#### Request
Pictures in the data should be dropped; transcribe exactly the lines from the one that has "Reconstruct this image" through the one that has "sc = bpy.context.scene".

3D scene scripts:

————

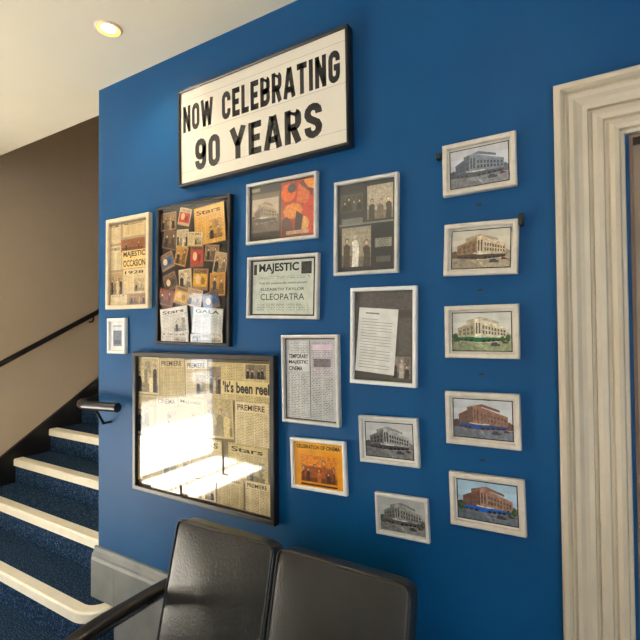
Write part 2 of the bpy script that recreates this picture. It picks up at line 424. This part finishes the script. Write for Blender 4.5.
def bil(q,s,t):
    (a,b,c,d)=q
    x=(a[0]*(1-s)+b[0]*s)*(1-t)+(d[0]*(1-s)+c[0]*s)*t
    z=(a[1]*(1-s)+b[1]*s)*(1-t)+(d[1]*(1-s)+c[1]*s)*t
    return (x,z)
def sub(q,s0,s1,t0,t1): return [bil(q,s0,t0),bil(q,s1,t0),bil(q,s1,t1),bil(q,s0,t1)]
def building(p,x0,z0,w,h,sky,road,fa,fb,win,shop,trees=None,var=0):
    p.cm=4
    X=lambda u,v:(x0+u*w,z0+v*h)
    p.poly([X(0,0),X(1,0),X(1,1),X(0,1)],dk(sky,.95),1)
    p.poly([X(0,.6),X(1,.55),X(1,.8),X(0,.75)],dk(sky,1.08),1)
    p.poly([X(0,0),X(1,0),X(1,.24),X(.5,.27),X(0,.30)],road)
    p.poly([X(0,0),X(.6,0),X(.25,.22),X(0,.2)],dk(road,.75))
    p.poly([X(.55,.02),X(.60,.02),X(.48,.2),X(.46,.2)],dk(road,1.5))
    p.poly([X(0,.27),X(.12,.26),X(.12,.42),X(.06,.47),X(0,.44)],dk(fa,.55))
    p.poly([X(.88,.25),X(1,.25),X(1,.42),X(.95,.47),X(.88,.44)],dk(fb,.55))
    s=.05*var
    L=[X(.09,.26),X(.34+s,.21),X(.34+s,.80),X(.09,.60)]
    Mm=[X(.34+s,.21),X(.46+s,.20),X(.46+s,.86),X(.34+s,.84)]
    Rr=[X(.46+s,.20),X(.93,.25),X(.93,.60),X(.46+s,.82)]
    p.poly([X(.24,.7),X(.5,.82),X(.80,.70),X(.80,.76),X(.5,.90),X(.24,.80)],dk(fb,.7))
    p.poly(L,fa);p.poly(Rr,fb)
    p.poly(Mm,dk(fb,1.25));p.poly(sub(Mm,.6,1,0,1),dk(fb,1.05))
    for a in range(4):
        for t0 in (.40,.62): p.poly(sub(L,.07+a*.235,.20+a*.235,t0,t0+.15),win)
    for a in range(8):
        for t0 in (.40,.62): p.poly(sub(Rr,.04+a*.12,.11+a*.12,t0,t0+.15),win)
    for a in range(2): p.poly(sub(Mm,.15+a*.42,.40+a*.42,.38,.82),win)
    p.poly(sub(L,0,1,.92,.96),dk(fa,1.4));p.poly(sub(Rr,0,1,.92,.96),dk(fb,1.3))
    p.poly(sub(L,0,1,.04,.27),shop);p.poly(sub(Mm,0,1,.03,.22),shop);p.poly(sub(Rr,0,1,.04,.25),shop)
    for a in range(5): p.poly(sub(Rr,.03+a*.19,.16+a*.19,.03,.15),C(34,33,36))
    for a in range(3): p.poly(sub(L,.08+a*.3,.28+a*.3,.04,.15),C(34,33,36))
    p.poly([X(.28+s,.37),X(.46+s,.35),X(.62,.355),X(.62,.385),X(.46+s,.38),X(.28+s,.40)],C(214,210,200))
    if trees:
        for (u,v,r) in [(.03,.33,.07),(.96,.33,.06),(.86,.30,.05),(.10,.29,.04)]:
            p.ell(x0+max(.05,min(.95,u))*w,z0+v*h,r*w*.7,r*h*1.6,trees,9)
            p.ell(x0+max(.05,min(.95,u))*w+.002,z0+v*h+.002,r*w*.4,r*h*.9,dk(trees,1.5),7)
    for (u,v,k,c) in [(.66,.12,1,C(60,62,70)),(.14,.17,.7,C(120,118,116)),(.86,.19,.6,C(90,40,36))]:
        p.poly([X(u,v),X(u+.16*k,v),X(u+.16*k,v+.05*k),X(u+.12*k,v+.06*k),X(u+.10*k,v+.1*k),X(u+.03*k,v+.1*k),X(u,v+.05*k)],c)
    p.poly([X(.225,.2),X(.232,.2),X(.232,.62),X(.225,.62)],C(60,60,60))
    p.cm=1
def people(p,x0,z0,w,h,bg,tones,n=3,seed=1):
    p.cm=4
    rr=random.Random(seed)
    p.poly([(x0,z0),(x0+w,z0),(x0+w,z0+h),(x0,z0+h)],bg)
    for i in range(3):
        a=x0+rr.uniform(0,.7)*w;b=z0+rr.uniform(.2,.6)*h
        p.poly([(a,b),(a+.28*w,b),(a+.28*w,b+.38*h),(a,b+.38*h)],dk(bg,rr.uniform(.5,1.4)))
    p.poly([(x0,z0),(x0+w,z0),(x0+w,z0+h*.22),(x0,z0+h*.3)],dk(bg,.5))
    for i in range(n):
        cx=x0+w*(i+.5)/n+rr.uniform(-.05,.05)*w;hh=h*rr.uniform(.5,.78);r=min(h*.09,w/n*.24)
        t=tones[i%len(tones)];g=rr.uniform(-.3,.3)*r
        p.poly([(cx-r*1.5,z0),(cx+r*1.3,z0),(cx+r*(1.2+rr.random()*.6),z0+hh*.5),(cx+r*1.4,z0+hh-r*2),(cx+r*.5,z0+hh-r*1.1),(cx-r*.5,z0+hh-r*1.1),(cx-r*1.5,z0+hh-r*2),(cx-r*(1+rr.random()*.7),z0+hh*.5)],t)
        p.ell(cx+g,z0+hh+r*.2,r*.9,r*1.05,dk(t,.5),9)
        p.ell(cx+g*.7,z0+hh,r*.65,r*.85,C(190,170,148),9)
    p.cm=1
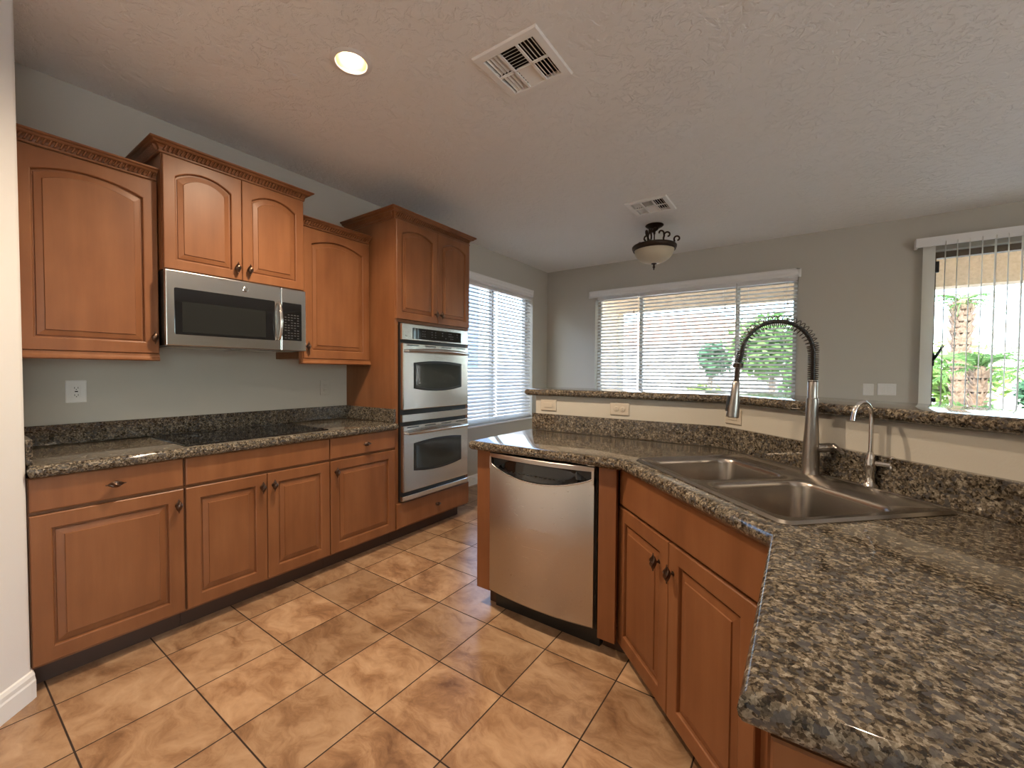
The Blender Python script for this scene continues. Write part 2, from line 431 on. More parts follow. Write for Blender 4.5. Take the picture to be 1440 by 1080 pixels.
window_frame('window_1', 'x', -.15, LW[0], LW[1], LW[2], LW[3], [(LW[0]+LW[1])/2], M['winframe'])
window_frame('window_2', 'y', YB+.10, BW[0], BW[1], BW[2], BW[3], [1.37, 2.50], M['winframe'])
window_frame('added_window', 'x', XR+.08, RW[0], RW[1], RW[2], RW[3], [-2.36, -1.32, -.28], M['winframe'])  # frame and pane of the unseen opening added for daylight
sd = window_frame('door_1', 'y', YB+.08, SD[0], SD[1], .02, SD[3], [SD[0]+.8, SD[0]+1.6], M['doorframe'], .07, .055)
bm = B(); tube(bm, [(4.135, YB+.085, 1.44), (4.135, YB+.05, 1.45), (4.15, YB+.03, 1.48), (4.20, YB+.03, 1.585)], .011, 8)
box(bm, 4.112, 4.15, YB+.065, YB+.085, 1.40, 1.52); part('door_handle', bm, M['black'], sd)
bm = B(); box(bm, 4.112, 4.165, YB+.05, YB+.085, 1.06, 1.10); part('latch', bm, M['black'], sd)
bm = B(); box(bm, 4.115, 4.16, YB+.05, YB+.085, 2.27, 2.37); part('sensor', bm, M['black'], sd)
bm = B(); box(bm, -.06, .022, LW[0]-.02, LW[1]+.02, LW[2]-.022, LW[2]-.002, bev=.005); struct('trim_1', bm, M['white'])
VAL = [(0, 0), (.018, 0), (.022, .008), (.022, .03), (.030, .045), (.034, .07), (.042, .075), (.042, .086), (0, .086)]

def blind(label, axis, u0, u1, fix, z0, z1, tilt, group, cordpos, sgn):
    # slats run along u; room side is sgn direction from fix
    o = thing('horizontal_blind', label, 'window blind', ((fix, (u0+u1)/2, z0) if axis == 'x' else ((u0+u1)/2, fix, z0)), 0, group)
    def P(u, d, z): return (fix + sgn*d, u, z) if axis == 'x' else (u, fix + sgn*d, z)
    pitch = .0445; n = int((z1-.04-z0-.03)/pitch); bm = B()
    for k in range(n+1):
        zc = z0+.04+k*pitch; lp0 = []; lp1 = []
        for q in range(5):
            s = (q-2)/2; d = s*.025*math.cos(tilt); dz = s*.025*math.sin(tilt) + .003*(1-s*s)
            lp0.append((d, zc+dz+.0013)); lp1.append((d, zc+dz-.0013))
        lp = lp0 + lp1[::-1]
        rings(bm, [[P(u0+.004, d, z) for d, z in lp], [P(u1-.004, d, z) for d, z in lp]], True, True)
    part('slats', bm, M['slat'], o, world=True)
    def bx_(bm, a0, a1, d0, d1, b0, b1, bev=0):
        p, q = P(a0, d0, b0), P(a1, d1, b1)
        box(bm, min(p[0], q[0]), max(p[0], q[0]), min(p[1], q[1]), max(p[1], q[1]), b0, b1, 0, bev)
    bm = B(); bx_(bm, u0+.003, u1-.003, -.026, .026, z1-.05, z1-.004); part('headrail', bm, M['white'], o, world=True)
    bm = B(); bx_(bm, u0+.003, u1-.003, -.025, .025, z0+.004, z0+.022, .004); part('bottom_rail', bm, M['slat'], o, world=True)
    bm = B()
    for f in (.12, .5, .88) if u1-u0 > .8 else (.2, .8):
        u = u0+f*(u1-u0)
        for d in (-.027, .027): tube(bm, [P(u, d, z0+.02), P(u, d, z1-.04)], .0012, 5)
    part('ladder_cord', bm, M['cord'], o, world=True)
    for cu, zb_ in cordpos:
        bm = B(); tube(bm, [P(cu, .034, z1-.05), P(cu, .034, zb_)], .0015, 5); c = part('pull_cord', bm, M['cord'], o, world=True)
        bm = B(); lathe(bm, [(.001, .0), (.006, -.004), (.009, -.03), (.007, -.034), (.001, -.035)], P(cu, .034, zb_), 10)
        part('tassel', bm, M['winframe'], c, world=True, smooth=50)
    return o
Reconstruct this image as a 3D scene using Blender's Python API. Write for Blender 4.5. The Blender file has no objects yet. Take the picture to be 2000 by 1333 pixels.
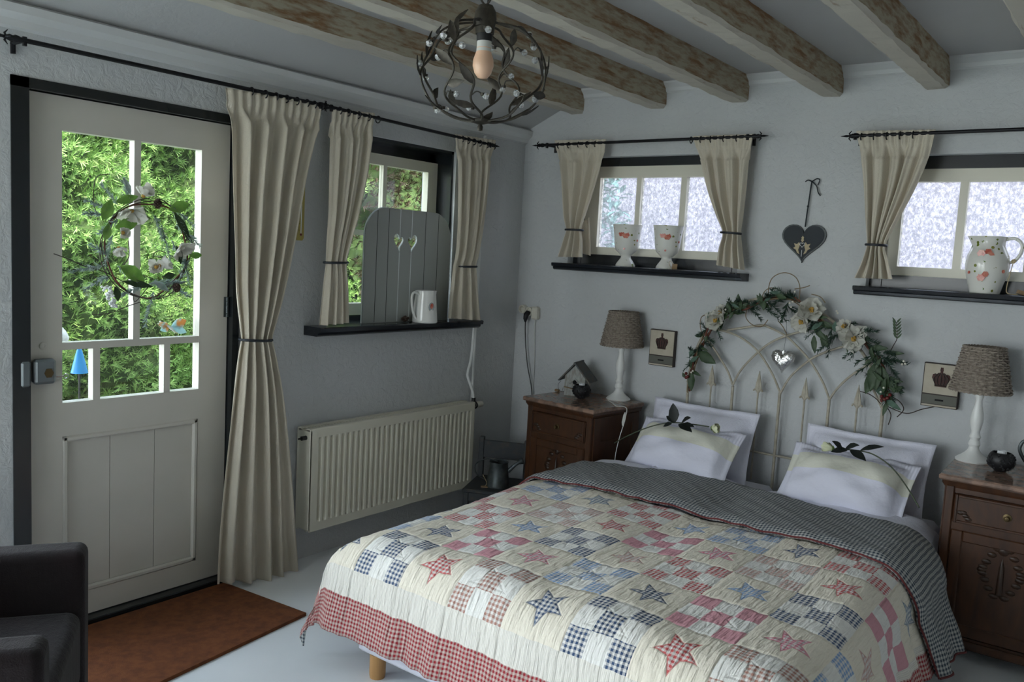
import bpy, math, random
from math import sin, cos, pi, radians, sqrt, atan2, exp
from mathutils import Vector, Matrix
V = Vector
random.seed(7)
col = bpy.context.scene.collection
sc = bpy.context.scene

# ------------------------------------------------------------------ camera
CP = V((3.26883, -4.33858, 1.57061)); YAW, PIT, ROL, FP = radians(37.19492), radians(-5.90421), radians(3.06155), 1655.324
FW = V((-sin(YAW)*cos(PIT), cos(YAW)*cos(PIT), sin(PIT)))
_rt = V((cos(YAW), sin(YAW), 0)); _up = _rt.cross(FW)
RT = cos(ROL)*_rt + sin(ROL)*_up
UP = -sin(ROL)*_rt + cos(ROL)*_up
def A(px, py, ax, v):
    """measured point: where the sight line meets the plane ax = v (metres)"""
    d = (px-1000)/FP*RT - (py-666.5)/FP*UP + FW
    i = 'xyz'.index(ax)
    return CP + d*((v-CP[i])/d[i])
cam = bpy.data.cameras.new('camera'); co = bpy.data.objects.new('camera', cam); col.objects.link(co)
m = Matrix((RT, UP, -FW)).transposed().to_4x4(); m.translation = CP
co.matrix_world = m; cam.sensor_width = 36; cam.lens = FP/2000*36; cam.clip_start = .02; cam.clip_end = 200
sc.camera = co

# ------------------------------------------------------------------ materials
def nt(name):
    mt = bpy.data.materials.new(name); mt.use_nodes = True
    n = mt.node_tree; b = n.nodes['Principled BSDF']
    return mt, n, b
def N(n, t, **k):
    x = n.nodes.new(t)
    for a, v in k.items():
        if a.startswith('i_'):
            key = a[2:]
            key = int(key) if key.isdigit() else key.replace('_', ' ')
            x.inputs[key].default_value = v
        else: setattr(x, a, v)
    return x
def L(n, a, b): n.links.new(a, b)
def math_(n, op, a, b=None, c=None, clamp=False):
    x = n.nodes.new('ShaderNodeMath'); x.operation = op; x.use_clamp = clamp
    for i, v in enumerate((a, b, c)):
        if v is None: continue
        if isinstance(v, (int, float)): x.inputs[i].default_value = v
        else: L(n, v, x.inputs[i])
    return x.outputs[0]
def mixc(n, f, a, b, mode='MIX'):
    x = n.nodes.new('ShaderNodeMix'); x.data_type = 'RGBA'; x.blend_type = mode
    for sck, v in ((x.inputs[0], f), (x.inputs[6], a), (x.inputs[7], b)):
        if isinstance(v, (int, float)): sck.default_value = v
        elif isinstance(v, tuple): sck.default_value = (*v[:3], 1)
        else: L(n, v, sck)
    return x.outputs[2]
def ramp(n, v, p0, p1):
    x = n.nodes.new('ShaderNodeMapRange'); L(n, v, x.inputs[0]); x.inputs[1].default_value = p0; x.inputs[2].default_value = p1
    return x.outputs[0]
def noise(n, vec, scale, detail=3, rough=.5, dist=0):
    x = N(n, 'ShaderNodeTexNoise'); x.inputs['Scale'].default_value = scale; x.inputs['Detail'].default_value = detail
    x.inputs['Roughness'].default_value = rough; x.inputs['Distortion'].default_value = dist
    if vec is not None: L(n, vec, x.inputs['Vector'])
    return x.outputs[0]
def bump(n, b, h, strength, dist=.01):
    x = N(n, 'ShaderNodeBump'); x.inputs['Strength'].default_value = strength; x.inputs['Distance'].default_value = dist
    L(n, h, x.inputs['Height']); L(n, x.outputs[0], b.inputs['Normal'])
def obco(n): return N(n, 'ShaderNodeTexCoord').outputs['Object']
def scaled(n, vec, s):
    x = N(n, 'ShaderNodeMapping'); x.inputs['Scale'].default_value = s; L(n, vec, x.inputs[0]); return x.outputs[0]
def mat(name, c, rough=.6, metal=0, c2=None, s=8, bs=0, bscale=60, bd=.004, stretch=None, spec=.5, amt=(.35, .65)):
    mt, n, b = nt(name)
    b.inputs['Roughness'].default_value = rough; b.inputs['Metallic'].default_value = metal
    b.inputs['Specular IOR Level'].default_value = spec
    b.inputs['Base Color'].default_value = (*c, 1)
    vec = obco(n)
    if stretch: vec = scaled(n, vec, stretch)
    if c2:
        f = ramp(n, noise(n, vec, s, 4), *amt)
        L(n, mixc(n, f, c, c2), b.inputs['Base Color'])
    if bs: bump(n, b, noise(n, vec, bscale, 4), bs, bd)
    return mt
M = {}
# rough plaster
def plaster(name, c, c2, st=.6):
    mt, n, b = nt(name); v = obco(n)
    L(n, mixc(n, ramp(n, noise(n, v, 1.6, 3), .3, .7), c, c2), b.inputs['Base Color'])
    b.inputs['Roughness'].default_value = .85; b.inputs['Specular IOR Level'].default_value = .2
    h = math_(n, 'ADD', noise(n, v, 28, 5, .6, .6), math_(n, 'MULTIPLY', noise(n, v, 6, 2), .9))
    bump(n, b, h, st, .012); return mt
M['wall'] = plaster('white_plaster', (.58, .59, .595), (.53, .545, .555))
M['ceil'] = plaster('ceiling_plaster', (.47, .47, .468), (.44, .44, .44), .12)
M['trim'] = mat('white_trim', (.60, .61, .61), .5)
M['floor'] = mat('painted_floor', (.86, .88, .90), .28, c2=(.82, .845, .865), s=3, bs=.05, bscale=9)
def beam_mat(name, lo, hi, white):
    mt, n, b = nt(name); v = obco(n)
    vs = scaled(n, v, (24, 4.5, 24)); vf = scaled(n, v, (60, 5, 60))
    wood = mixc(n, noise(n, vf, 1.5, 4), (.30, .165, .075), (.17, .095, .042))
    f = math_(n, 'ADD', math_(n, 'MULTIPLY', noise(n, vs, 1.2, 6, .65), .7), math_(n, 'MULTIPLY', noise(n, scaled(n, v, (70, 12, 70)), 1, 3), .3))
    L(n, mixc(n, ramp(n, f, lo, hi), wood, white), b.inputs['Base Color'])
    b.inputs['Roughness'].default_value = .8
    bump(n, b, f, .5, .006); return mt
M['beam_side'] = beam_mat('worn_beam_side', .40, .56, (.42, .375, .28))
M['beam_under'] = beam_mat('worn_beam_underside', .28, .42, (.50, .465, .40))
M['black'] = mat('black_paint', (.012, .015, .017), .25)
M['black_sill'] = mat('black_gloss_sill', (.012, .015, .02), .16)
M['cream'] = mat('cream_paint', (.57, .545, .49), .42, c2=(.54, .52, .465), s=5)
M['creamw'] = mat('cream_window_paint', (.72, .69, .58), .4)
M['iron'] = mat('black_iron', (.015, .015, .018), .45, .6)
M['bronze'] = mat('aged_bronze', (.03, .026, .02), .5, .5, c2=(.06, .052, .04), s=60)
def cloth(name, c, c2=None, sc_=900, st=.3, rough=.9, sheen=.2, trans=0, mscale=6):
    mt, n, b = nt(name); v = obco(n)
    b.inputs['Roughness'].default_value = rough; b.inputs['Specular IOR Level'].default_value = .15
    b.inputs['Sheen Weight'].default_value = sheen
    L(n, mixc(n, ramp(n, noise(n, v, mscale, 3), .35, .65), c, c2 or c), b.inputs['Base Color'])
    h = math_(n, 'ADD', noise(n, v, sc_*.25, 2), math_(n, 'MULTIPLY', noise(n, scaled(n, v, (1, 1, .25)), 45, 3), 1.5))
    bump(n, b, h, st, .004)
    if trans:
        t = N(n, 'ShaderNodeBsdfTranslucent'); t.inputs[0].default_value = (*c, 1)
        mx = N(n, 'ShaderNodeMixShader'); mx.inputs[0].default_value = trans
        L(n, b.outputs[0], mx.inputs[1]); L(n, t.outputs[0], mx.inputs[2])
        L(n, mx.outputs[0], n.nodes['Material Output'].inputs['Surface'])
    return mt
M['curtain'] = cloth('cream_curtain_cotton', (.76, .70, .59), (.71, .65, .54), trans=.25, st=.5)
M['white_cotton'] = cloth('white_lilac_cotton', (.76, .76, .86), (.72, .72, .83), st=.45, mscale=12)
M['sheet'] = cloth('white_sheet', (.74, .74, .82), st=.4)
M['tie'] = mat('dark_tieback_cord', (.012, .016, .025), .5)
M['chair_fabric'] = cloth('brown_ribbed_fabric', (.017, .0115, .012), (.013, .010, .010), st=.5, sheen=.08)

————

#### Correct output
Reconstruct this image as a 3D scene using Blender's Python API. Write for Blender 4.5. The Blender file has no objects yet. Take the picture to be 2000 by 1333 pixels.
import bpy, math, random
from math import sin, cos, pi, radians, sqrt, atan2, exp
from mathutils import Vector, Matrix
V = Vector
random.seed(7)
col = bpy.context.scene.collection
sc = bpy.context.scene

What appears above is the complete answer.